(Records from a dataset)
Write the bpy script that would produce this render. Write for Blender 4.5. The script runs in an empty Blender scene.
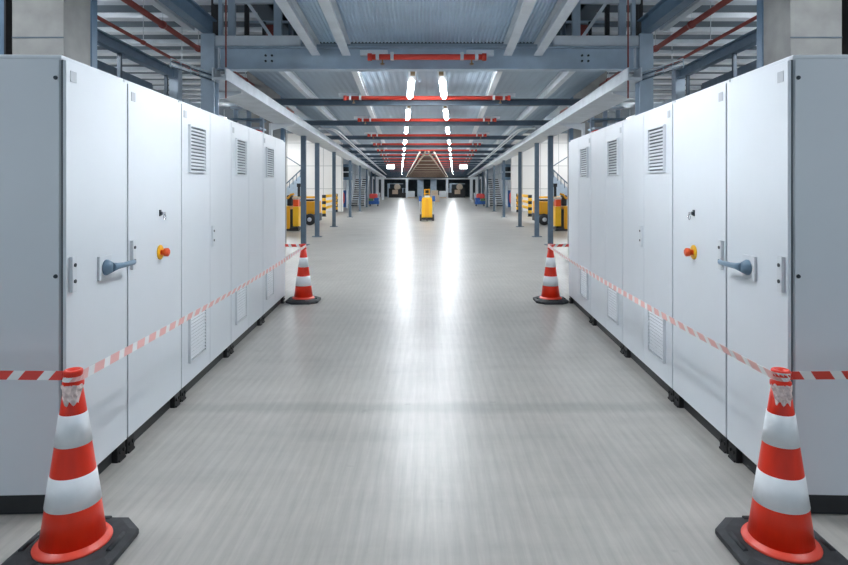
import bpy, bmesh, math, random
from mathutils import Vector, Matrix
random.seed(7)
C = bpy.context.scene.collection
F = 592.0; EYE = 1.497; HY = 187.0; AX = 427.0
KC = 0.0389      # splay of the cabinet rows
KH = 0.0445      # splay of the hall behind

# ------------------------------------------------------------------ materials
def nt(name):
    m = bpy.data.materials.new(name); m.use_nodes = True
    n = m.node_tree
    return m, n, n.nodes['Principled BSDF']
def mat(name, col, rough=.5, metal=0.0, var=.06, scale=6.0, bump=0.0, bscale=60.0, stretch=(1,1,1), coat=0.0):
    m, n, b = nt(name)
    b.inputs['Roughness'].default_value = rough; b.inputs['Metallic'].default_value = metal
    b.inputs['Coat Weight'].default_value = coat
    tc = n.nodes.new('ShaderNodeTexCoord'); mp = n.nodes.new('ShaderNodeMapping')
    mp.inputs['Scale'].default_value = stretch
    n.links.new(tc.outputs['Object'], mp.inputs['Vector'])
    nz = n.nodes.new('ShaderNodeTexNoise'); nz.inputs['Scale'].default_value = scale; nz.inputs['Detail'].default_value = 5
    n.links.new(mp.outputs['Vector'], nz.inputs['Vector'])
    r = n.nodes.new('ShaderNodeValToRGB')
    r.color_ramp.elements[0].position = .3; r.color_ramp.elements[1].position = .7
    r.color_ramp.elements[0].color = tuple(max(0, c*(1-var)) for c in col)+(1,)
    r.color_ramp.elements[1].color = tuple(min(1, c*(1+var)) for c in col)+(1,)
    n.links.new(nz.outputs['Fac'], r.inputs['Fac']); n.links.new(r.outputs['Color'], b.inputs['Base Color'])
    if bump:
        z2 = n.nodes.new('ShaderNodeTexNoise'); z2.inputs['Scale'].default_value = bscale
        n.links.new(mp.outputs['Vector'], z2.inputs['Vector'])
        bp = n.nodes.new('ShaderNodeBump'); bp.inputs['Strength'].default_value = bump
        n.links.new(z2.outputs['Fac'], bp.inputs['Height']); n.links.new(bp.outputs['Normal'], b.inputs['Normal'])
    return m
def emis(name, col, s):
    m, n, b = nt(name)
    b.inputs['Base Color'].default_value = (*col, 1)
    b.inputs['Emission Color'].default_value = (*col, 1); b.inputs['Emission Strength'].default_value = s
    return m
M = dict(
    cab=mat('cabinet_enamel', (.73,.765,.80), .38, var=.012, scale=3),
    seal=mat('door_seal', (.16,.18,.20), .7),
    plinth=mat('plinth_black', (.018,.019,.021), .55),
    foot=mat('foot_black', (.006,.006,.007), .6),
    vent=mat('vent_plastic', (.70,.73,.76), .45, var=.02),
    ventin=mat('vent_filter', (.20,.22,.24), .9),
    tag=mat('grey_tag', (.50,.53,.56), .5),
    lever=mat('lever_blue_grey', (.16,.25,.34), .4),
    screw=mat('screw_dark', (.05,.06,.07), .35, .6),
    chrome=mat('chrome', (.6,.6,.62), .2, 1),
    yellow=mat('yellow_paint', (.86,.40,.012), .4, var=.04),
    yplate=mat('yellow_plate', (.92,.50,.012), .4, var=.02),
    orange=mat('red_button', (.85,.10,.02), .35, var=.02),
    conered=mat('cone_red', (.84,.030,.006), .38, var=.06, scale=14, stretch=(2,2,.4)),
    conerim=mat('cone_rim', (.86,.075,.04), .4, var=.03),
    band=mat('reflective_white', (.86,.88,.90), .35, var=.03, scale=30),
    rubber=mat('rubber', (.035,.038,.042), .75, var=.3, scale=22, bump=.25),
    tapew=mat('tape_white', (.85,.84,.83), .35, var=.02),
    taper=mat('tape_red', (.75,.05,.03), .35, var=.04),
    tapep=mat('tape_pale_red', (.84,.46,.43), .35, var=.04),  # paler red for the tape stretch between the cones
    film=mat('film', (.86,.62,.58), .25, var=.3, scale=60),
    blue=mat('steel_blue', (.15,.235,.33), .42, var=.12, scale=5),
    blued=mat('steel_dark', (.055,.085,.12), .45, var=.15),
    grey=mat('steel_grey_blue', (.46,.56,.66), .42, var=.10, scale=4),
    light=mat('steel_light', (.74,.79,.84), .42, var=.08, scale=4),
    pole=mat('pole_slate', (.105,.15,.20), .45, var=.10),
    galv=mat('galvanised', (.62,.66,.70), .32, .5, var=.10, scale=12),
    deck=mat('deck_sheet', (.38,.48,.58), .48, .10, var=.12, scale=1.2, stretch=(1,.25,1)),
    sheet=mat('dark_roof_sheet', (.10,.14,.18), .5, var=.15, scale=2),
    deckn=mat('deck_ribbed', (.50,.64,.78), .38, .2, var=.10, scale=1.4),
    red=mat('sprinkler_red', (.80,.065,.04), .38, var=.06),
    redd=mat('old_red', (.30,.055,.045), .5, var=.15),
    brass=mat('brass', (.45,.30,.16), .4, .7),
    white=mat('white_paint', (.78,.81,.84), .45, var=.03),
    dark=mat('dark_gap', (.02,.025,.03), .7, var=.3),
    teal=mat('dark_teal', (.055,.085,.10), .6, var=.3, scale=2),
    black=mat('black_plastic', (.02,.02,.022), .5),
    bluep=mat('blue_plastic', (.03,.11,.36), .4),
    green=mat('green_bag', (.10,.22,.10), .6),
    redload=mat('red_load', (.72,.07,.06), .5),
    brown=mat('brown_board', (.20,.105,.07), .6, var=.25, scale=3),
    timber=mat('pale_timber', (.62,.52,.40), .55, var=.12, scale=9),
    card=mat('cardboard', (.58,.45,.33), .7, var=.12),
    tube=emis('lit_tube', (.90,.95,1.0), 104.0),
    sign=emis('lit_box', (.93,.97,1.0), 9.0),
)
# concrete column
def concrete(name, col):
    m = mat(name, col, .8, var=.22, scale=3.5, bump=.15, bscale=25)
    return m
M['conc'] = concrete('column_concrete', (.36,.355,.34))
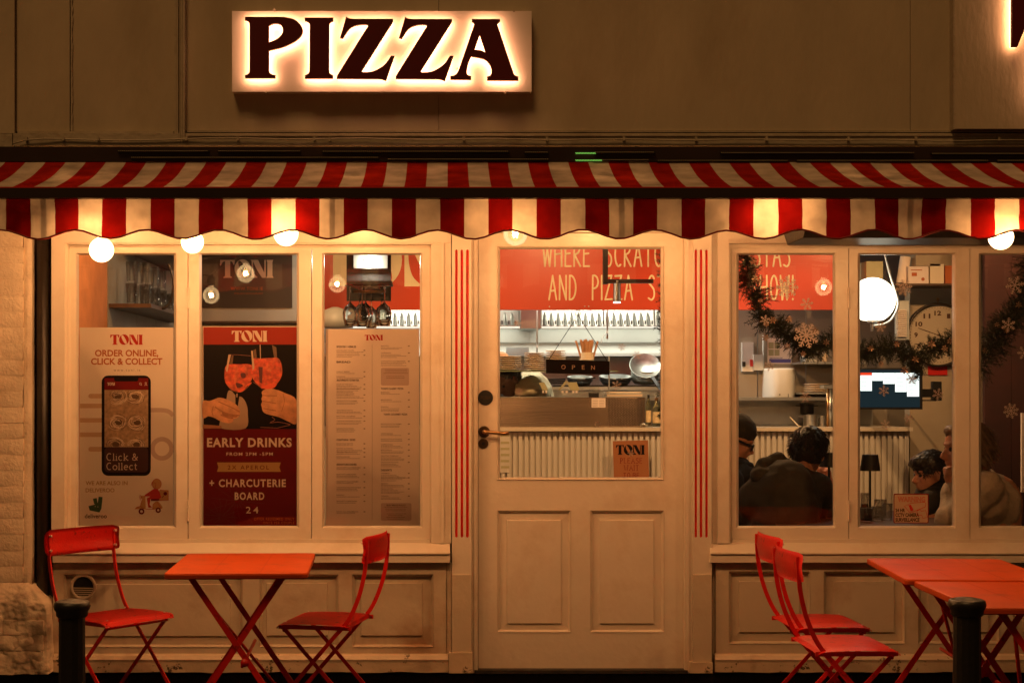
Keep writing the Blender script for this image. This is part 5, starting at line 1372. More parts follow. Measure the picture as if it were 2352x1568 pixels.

### [Problem requirements]
Reproduce the full material exactly, excluding the pictures.

### [Written answer]
Write the bpy script that would produce this render. Write for Blender 4.5. The script runs in an empty Blender scene.
import bpy, bmesh, math, random
from mathutils import Vector, Matrix
random.seed(7)
C = bpy.context.scene.collection
F = 592.0; EYE = 1.497; HY = 187.0; AX = 427.0
KC = 0.0389      # splay of the cabinet rows
KH = 0.0445      # splay of the hall behind

# ------------------------------------------------------------------ materials
def nt(name):
    m = bpy.data.materials.new(name); m.use_nodes = True
    n = m.node_tree
    return m, n, n.nodes['Principled BSDF']
def mat(name, col, rough=.5, metal=0.0, var=.06, scale=6.0, bump=0.0, bscale=60.0, stretch=(1,1,1), coat=0.0):
    m, n, b = nt(name)
    b.inputs['Roughness'].default_value = rough; b.inputs['Metallic'].default_value = metal
    b.inputs['Coat Weight'].default_value = coat
    tc = n.nodes.new('ShaderNodeTexCoord'); mp = n.nodes.new('ShaderNodeMapping')
    mp.inputs['Scale'].default_value = stretch
    n.links.new(tc.outputs['Object'], mp.inputs['Vector'])
    nz = n.nodes.new('ShaderNodeTexNoise'); nz.inputs['Scale'].default_value = scale; nz.inputs['Detail'].default_value = 5
    n.links.new(mp.outputs['Vector'], nz.inputs['Vector'])
    r = n.nodes.new('ShaderNodeValToRGB')
    r.color_ramp.elements[0].position = .3; r.color_ramp.elements[1].position = .7
    r.color_ramp.elements[0].color = tuple(max(0, c*(1-var)) for c in col)+(1,)
    r.color_ramp.elements[1].color = tuple(min(1, c*(1+var)) for c in col)+(1,)
    n.links.new(nz.outputs['Fac'], r.inputs['Fac']); n.links.new(r.outputs['Color'], b.inputs['Base Color'])
    if bump:
        z2 = n.nodes.new('ShaderNodeTexNoise'); z2.inputs['Scale'].default_value = bscale
        n.links.new(mp.outputs['Vector'], z2.inputs['Vector'])
        bp = n.nodes.new('ShaderNodeBump'); bp.inputs['Strength'].default_value = bump
        n.links.new(z2.outputs['Fac'], bp.inputs['Height']); n.links.new(bp.outputs['Normal'], b.inputs['Normal'])
    return m
def emis(name, col, s):
    m, n, b = nt(name)
    b.inputs['Base Color'].default_value = (*col, 1)
    b.inputs['Emission Color'].default_value = (*col, 1); b.inputs['Emission Strength'].default_value = s
    return m
M = dict(
    cab=mat('cabinet_enamel', (.73,.765,.80), .38, var=.012, scale=3),
    seal=mat('door_seal', (.16,.18,.20), .7),
    plinth=mat('plinth_black', (.018,.019,.021), .55),
    foot=mat('foot_black', (.006,.006,.007), .6),
    vent=mat('vent_plastic', (.70,.73,.76), .45, var=.02),
    ventin=mat('vent_filter', (.20,.22,.24), .9),
    tag=mat('grey_tag', (.50,.53,.56), .5),
    lever=mat('lever_blue_grey', (.16,.25,.34), .4),
    screw=mat('screw_dark', (.05,.06,.07), .35, .6),
    chrome=mat('chrome', (.6,.6,.62), .2, 1),
    yellow=mat('yellow_paint', (.86,.40,.012), .4, var=.04),
    yplate=mat('yellow_plate', (.92,.50,.012), .4, var=.02),
    orange=mat('red_button', (.85,.10,.02), .35, var=.02),
    conered=mat('cone_red', (.84,.030,.006), .38, var=.06, scale=14, stretch=(2,2,.4)),
    conerim=mat('cone_rim', (.86,.075,.04), .4, var=.03),
    band=mat('reflective_white', (.86,.88,.90), .35, var=.03, scale=30),
    rubber=mat('rubber', (.035,.038,.042), .75, var=.3, scale=22, bump=.25),
    tapew=mat('tape_white', (.85,.84,.83), .35, var=.02),
    taper=mat('tape_red', (.75,.05,.03), .35, var=.04),
    tapep=mat('tape_pale_red', (.84,.46,.43), .35, var=.04),  # paler red for the tape stretch between the cones
    film=mat('film', (.86,.62,.58), .25, var=.3, scale=60),
    blue=mat('steel_blue', (.15,.235,.33), .42, var=.12, scale=5),
    blued=mat('steel_dark', (.055,.085,.12), .45, var=.15),
    grey=mat('steel_grey_blue', (.46,.56,.66), .42, var=.10, scale=4),
    light=mat('steel_light', (.74,.79,.84), .42, var=.08, scale=4),
    pole=mat('pole_slate', (.105,.15,.20), .45, var=.10),
    galv=mat('galvanised', (.62,.66,.70), .32, .5, var=.10, scale=12),
    deck=mat('deck_sheet', (.38,.48,.58), .48, .10, var=.12, scale=1.2, stretch=(1,.25,1)),
    sheet=mat('dark_roof_sheet', (.10,.14,.18), .5, var=.15, scale=2),
    deckn=mat('deck_ribbed', (.50,.64,.78), .38, .2, var=.10, scale=1.4),
    red=mat('sprinkler_red', (.80,.065,.04), .38, var=.06),
    redd=mat('old_red', (.30,.055,.045), .5, var=.15),
    brass=mat('brass', (.45,.30,.16), .4, .7),
    white=mat('white_paint', (.78,.81,.84), .45, var=.03),
    dark=mat('dark_gap', (.02,.025,.03), .7, var=.3),
    teal=mat('dark_teal', (.055,.085,.10), .6, var=.3, scale=2),
    black=mat('black_plastic', (.02,.02,.022), .5),
    bluep=mat('blue_plastic', (.03,.11,.36), .4),
    green=mat('green_bag', (.10,.22,.10), .6),
    redload=mat('red_load', (.72,.07,.06), .5),
    brown=mat('brown_board', (.20,.105,.07), .6, var=.25, scale=3),
    timber=mat('pale_timber', (.62,.52,.40), .55, var=.12, scale=9),
    card=mat('cardboard', (.58,.45,.33), .7, var=.12),
    tube=emis('lit_tube', (.90,.95,1.0), 104.0),
    sign=emis('lit_box', (.93,.97,1.0), 9.0),
)
# concrete column
def concrete(name, col):
    m = mat(name, col, .8, var=.22, scale=3.5, bump=.15, bscale=25)
    return m
M['conc'] = concrete('column_concrete', (.36,.355,.34))
Keep writing the Blender script for this image. This is part 5, starting at line 1372. More parts follow. Measure the picture as if it were 2352x1568 pixels.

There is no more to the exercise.